Tucker talks with Victor Davis Hanson amid Trump’s legal battles: ‘We don’t realize we’re in the middle of a revolution’

by Summer Lane

“Tucker on X” talk show host Tucker Carlson sat down with historian and political commentator Victor Davis Hanson this week to discuss the dilution of equal justice in America as President Donald Trump appeared in court yet again on Monday.  

While explaining why leftists and the government establishment relentlessly attack Trump, Hanson said, “They feel that they’re at a stage now where their agenda does not appeal to 51 percent of the people. They either have to bring in new constituencies or change the system – the entire system of which you’re acculturated to, to retain power.
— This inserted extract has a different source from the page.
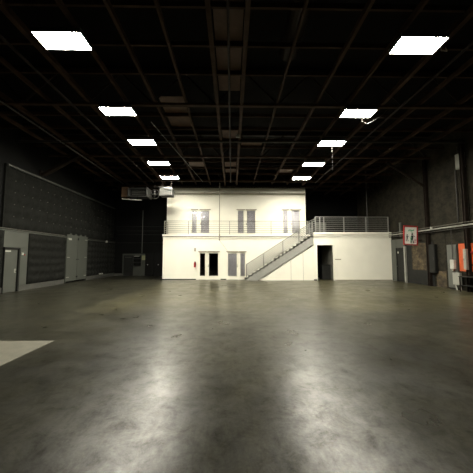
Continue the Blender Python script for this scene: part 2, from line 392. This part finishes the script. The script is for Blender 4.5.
B(0, -.06, 0, .10, 0, H+.09).build('end_post', 'foam', t)
bt = MB()
for i in range(1, 20):
    for j in range(1, 5): bt.ball((.07, W*i/20, H*j/5), .016)
o = bt.build('tufting_buttons', 'box', t); o['kind'] = 'stuff'
quilt('acoustic_panel', 'dark quilted panel at the left edge before the grey door', 9.0, 12.86, .28, 2.93, 8, 6)
quilt('acoustic_panel', 'dark quilted panel on left wall between single door and double doors', 14.5, 17.62, .28, 2.93, 7, 6)
quilt('acoustic_panel', 'dark quilted panel on left wall just beyond the double doors', 20.3, 23.4, .28, 2.88, 7, 6)
quilt('acoustic_panel', 'narrow dark quilted panel in the far corner of the left wall', 23.5, 24.9, .28, 2.85, 3, 6)
tag(B(XL, 12.88, 2.17, XL+.06, 14.4, 2.95).build('wall_plate', 'green2'), 'grey green painted panel above the left single door', 'wall panel')
struct('trim_13', B(XL, 13.88, .28, XL+.06, 14.4, 2.165), 'green2')
# single door, set in a dark reveal
dr = bpy.data.objects.new('door_6', None); C.objects.link(dr); dr.location = (XL, 12.9, 0); dr['kind'] = 'structure'
B(.0, .03, .01, .05, .85, 2.08, .004).build('door_leaf', 'green2', dr)
MB().box(0, .0, 0, .11, .03, 2.14).box(0, .85, 0, .13, .94, 2.14).box(0, 0, 2.08, .11, .94, 2.16).build('door_frame', 'boxd', dr)
MB().tube([(.05, .74, 1.0), (.11, .74, 1.0)], .015).ball((.12, .74, 1.0), .032).build('door_knob', 'chrome', dr)
B(.05, .1, 1.95, .06, .42, 2.02).build('door_plate', 'label', dr)
B(.05, .69, .92, .055, .79, 1.12).build('lock_plate', 'box', dr)
tag(B(XL+.06, 13.96, 1.80, XL+.12, 14.06, 1.92, .006).build('wall_switch', 'label'), 'small white switch on wall beside the left single door', 'switch')
tag(B(XL+.06, 14.14, 1.78, XL+.10, 14.2, 1.84, .004).build('alarm_button', 'red'), 'tiny red button beside the white wall switch', 'switch')
# double doors
dd = bpy.data.objects.new('door_7', None); C.objects.link(dd); dd.location = (XL, 17.66, 0); dd['kind'] = 'structure'
MB().box(0, 0, 0, .10, .06, 3.27).box(0, 2.46, 0, .10, 2.52, 3.27).box(0, 0, 3.2, .10, 2.52, 3.27).build('door_frame', 'green', dd)
for (a, b, hx) in ((.07, 1.245, .1), (1.275, 2.45, 2.3)):
    lf = B(.02, a, .12, .10, b, 3.19, .006).build('door_leaf', 'green2', dd)
    for z in (.35, 1.65, 2.9): B(.10, a if a < 1 else b-.3, z, .112, a+.3 if a < 1 else b, z+.05).build('hinge', 'box', lf)
B(.10, 1.12, 1.52, .14, 1.4, 1.57).build('latch_bar', 'boxd', dd)
B(.10, 1.18, .32, .14, 1.32, .42).build('floor_bolt', 'boxd', dd)
B(.10, 1.22, 2.85, .15, 1.3, 3.0).build('top_bolt', 'boxd', dd)
B(.112, .18, 2.82, .118, .5, 2.94).build('door_notice', 'label', dd)
tag(B(XL+.09, 23.0, 2.91, XL+.2, 23.14, 3.09, .01).build('junction_box', 'label'), 'small white box on the ledge near the far left corner', 'electrical box')
cd = thing('conduit', 'pale conduit running along the ledge of the left wall', 'pipe', (XL+.12, 5, 3.06))
MB().tube([(0, 0, 0), (0, 12.4, 0)], .022).build('pipe_run', 'pipe', cd)
for y in (1, 4, 7, 8.6, 10.2, 11.8): B(-.03, y-.02, -.04, .03, y+.02, .03).build('pipe_clip', 'pipe', cd)
tag(MB().tube([(XL+.14, 20.3, 3.06), (XL+.14, 24.8, 3.06)], .022).build('conduit', 'pipedark'), 'dull conduit on left wall ledge beyond the double doors', 'pipe')
for y in (22.0, 22.35):
    tag(B(XL+.13, y, .30, XL+.2, y+.16, .40, .008).build('wall_outlet', 'label'),
        'pale outlet low on the left wall, %s one of the pair' % ('nearer' if y < 22.2 else 'farther'), 'outlet', 'low outlets on the left wall')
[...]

And that’s what they’re willing to do…. anything that’s useful to gain power is considered legitimate. And anything that’s not useful is illegitimate.”

He also added, chillingly, “We’re very naïve, Tucker. We don’t realize that we’re in the middle of a revolution.”

Hanson noted that the revolution was cultural, political, and economic.

Carlson asked Hanson what, then, would stop people from rising up and violently rebelling against such a failing system. The historian replied that there were two things. The first, he described as the “monastery of the mind…people just say, you know what, I’m checking out.”

He described such a person as someone who creates “their own reality” by avoiding the cultural revolution that makes them uncomfortable and tunes out of watching Hollywood movies and sports games, for example.

The second thing, he explained, was that people were “fleeing” left-wing blue states for freer pastures in red states where they could recreate life in America as they “once understood it.”

He added, “So far, that’s kept us kind of viable.”

Hanson further explained that conservatives now have a strategy of speaking up against the cultural and societal revolution. He also highlighted the conservative push to unite behind President Trump as an effort to save the country from falling into tyranny.

“Let’s see what happens in 2024,” he said. “…You’ve got to get control of the political apparatus of the control through elections. And your worry is legitimate – if you can’t do it through fair elections, what do you do?”